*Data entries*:

Start

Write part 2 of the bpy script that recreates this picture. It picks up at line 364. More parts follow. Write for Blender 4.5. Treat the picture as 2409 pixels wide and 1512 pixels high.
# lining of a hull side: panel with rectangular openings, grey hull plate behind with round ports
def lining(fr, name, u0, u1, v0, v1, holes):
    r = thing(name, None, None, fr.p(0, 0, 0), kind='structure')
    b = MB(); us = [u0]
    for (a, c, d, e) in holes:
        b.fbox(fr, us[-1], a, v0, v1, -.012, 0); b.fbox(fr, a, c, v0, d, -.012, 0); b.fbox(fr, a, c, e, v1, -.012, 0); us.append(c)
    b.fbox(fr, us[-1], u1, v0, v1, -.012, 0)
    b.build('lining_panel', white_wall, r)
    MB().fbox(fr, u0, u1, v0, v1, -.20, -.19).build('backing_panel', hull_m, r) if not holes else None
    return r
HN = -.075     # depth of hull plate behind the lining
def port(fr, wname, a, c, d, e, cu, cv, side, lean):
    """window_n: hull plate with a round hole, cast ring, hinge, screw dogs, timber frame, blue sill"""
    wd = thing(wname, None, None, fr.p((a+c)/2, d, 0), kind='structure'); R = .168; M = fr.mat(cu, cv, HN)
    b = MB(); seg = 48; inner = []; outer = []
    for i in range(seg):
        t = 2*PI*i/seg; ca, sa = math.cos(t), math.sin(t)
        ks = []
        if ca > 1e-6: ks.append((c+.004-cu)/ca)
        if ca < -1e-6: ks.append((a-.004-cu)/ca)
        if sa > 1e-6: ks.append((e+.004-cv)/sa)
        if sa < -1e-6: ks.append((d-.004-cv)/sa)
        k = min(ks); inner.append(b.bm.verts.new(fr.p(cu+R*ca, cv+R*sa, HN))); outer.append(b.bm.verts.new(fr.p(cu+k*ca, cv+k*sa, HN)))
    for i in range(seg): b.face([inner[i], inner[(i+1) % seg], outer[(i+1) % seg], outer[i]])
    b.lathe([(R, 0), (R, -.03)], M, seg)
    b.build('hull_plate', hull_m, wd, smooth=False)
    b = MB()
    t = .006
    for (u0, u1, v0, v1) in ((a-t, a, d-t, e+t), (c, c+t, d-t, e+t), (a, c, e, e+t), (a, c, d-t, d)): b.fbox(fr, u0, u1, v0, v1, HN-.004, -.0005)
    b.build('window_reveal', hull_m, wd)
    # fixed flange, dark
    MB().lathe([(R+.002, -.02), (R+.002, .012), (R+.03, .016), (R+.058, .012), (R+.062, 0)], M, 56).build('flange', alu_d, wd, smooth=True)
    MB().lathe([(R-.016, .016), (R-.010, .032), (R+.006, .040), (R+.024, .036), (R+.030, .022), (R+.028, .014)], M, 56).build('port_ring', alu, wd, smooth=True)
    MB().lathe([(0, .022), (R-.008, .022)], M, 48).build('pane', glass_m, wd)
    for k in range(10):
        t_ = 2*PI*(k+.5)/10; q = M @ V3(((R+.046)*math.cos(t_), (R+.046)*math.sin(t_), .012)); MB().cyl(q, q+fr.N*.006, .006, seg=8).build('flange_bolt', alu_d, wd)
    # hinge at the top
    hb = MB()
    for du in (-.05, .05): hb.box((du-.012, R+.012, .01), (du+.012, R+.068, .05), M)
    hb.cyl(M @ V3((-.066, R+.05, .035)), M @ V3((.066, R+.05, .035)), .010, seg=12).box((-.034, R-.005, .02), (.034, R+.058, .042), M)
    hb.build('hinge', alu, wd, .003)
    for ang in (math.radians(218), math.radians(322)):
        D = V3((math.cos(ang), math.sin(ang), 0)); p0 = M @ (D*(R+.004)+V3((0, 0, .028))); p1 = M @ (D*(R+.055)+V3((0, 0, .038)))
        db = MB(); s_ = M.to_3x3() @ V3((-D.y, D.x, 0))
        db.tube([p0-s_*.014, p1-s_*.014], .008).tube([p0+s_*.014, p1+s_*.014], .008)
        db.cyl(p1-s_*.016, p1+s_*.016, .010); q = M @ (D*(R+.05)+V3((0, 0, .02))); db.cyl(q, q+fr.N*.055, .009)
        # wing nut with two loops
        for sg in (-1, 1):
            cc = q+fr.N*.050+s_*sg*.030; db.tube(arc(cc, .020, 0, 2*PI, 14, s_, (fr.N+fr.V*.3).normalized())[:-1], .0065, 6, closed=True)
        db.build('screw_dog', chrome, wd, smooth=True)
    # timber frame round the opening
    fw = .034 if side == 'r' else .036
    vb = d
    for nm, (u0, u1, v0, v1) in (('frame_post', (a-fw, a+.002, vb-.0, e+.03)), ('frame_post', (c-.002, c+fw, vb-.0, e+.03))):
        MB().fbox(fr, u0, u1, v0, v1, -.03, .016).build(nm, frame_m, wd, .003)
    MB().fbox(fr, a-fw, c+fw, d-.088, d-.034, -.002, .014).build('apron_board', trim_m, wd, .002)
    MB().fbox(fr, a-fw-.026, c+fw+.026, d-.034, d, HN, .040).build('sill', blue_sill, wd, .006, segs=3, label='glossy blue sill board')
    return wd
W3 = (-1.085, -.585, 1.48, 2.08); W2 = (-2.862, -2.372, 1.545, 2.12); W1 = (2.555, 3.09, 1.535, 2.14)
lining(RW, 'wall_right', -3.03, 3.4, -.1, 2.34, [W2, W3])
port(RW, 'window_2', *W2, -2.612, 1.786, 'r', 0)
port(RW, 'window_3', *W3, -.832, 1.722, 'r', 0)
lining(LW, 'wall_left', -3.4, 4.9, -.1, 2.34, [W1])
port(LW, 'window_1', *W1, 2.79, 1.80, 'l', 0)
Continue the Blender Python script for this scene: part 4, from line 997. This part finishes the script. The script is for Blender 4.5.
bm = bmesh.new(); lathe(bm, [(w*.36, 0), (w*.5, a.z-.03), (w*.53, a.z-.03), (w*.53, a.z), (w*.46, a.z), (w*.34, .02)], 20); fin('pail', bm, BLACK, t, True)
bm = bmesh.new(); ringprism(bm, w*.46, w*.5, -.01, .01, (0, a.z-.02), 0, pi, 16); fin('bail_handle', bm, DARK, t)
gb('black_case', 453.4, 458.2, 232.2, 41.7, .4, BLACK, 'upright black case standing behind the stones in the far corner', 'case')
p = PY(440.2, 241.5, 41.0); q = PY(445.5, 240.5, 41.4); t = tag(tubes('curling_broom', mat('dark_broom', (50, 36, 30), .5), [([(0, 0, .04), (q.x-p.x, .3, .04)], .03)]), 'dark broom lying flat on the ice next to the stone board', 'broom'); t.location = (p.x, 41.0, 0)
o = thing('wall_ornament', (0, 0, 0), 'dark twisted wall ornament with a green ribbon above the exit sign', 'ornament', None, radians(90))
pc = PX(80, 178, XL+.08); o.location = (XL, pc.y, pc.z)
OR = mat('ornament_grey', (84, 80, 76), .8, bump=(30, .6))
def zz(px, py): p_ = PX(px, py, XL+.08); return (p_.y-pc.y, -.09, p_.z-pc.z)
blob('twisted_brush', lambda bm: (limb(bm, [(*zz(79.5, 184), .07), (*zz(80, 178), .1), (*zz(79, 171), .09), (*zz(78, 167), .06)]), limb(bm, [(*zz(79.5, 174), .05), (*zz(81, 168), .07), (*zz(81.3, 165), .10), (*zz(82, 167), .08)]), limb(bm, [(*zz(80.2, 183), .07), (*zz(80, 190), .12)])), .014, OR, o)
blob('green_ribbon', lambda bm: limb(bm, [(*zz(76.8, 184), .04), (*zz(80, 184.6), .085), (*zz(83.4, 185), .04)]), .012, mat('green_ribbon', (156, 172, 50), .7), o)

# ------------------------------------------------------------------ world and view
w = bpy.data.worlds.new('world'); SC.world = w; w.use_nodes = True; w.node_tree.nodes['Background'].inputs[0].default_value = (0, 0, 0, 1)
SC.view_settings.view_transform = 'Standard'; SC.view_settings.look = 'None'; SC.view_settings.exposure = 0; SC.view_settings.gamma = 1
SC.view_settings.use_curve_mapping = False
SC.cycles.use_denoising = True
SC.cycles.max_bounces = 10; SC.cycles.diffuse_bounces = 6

End

*Your task*: Find the string "Blender" in the listing and return every line that holds it.

*Response to the task*:
Write part 2 of the bpy script that recreates this picture. It picks up at line 364. More parts follow. Write for Blender 4.5. Treat the picture as 2409 pixels wide and 1512 pixels high.
Continue the Blender Python script for this scene: part 4, from line 997. This part finishes the script. The script is for Blender 4.5.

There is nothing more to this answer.